┌─ DATA SECTION

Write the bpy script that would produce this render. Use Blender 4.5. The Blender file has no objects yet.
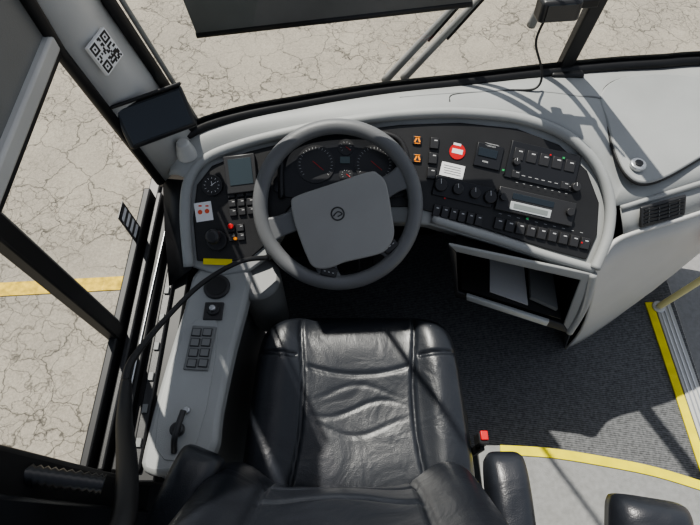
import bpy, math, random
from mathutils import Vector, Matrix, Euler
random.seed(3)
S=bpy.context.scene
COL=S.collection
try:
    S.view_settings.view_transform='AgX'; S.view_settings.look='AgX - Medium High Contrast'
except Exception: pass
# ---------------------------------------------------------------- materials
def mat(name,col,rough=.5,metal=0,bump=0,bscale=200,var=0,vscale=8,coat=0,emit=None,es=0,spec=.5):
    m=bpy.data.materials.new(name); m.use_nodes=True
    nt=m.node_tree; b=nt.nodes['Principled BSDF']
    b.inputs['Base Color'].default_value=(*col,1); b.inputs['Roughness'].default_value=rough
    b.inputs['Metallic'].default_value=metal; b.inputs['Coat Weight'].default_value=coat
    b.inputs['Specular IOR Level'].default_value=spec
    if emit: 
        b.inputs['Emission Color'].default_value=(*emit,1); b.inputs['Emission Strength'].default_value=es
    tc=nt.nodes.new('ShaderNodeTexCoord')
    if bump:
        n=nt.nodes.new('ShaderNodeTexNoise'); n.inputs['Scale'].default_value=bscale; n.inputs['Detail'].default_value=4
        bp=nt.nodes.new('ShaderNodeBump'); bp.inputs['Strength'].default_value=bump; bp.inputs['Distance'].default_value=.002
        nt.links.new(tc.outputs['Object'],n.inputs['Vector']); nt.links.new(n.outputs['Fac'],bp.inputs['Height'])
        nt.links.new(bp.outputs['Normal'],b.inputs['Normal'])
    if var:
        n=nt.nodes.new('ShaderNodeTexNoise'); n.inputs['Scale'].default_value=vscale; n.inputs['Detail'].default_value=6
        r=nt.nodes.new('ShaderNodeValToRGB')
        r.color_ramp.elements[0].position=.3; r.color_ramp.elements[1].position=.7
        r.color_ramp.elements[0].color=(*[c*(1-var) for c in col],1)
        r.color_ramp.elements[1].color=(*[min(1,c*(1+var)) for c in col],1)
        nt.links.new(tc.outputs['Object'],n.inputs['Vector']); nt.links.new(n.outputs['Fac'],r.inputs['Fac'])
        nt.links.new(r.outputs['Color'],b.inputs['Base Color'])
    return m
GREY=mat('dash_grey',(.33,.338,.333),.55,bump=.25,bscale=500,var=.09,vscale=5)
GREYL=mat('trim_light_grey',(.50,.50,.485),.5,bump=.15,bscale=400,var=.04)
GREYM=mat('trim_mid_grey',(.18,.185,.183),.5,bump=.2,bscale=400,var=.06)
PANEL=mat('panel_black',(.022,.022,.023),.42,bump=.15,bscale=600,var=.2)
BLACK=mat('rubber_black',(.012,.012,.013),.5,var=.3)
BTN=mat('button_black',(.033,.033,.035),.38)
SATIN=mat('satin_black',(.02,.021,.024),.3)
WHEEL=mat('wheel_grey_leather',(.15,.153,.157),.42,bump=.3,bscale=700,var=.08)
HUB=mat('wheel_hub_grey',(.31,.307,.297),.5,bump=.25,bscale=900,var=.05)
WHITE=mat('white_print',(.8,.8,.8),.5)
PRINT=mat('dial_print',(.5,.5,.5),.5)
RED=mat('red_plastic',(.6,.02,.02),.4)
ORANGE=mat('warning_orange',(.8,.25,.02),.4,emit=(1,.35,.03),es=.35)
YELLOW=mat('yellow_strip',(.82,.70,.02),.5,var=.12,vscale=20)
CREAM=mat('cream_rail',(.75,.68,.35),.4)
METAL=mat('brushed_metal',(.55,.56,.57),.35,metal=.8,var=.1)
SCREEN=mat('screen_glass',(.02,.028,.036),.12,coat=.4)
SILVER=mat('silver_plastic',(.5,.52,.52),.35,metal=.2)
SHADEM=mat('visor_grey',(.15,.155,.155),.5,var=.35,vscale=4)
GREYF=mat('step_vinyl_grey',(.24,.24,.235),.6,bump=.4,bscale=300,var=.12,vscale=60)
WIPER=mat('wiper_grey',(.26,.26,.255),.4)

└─

WHAT YOU ARE ASKED TO DO: Write out again every line above exactly as given; the pictures do not belong in the copy.

TASK RESULT:
Write the bpy script that would produce this render. Use Blender 4.5. The Blender file has no objects yet.
import bpy, math, random
from mathutils import Vector, Matrix, Euler
random.seed(3)
S=bpy.context.scene
COL=S.collection
try:
    S.view_settings.view_transform='AgX'; S.view_settings.look='AgX - Medium High Contrast'
except Exception: pass
# ---------------------------------------------------------------- materials
def mat(name,col,rough=.5,metal=0,bump=0,bscale=200,var=0,vscale=8,coat=0,emit=None,es=0,spec=.5):
    m=bpy.data.materials.new(name); m.use_nodes=True
    nt=m.node_tree; b=nt.nodes['Principled BSDF']
    b.inputs['Base Color'].default_value=(*col,1); b.inputs['Roughness'].default_value=rough
    b.inputs['Metallic'].default_value=metal; b.inputs['Coat Weight'].default_value=coat
    b.inputs['Specular IOR Level'].default_value=spec
    if emit: 
        b.inputs['Emission Color'].default_value=(*emit,1); b.inputs['Emission Strength'].default_value=es
    tc=nt.nodes.new('ShaderNodeTexCoord')
    if bump:
        n=nt.nodes.new('ShaderNodeTexNoise'); n.inputs['Scale'].default_value=bscale; n.inputs['Detail'].default_value=4
        bp=nt.nodes.new('ShaderNodeBump'); bp.inputs['Strength'].default_value=bump; bp.inputs['Distance'].default_value=.002
        nt.links.new(tc.outputs['Object'],n.inputs['Vector']); nt.links.new(n.outputs['Fac'],bp.inputs['Height'])
        nt.links.new(bp.outputs['Normal'],b.inputs['Normal'])
    if var:
        n=nt.nodes.new('ShaderNodeTexNoise'); n.inputs['Scale'].default_value=vscale; n.inputs['Detail'].default_value=6
        r=nt.nodes.new('ShaderNodeValToRGB')
        r.color_ramp.elements[0].position=.3; r.color_ramp.elements[1].position=.7
        r.color_ramp.elements[0].color=(*[c*(1-var) for c in col],1)
        r.color_ramp.elements[1].color=(*[min(1,c*(1+var)) for c in col],1)
        nt.links.new(tc.outputs['Object'],n.inputs['Vector']); nt.links.new(n.outputs['Fac'],r.inputs['Fac'])
        nt.links.new(r.outputs['Color'],b.inputs['Base Color'])
    return m
GREY=mat('dash_grey',(.33,.338,.333),.55,bump=.25,bscale=500,var=.09,vscale=5)
GREYL=mat('trim_light_grey',(.50,.50,.485),.5,bump=.15,bscale=400,var=.04)
GREYM=mat('trim_mid_grey',(.18,.185,.183),.5,bump=.2,bscale=400,var=.06)
PANEL=mat('panel_black',(.022,.022,.023),.42,bump=.15,bscale=600,var=.2)
BLACK=mat('rubber_black',(.012,.012,.013),.5,var=.3)
BTN=mat('button_black',(.033,.033,.035),.38)
SATIN=mat('satin_black',(.02,.021,.024),.3)
WHEEL=mat('wheel_grey_leather',(.15,.153,.157),.42,bump=.3,bscale=700,var=.08)
HUB=mat('wheel_hub_grey',(.31,.307,.297),.5,bump=.25,bscale=900,var=.05)
WHITE=mat('white_print',(.8,.8,.8),.5)
PRINT=mat('dial_print',(.5,.5,.5),.5)
RED=mat('red_plastic',(.6,.02,.02),.4)
ORANGE=mat('warning_orange',(.8,.25,.02),.4,emit=(1,.35,.03),es=.35)
YELLOW=mat('yellow_strip',(.82,.70,.02),.5,var=.12,vscale=20)
CREAM=mat('cream_rail',(.75,.68,.35),.4)
METAL=mat('brushed_metal',(.55,.56,.57),.35,metal=.8,var=.1)
SCREEN=mat('screen_glass',(.02,.028,.036),.12,coat=.4)
SILVER=mat('silver_plastic',(.5,.52,.52),.35,metal=.2)
SHADEM=mat('visor_grey',(.15,.155,.155),.5,var=.35,vscale=4)
GREYF=mat('step_vinyl_grey',(.24,.24,.235),.6,bump=.4,bscale=300,var=.12,vscale=60)
WIPER=mat('wiper_grey',(.26,.26,.255),.4)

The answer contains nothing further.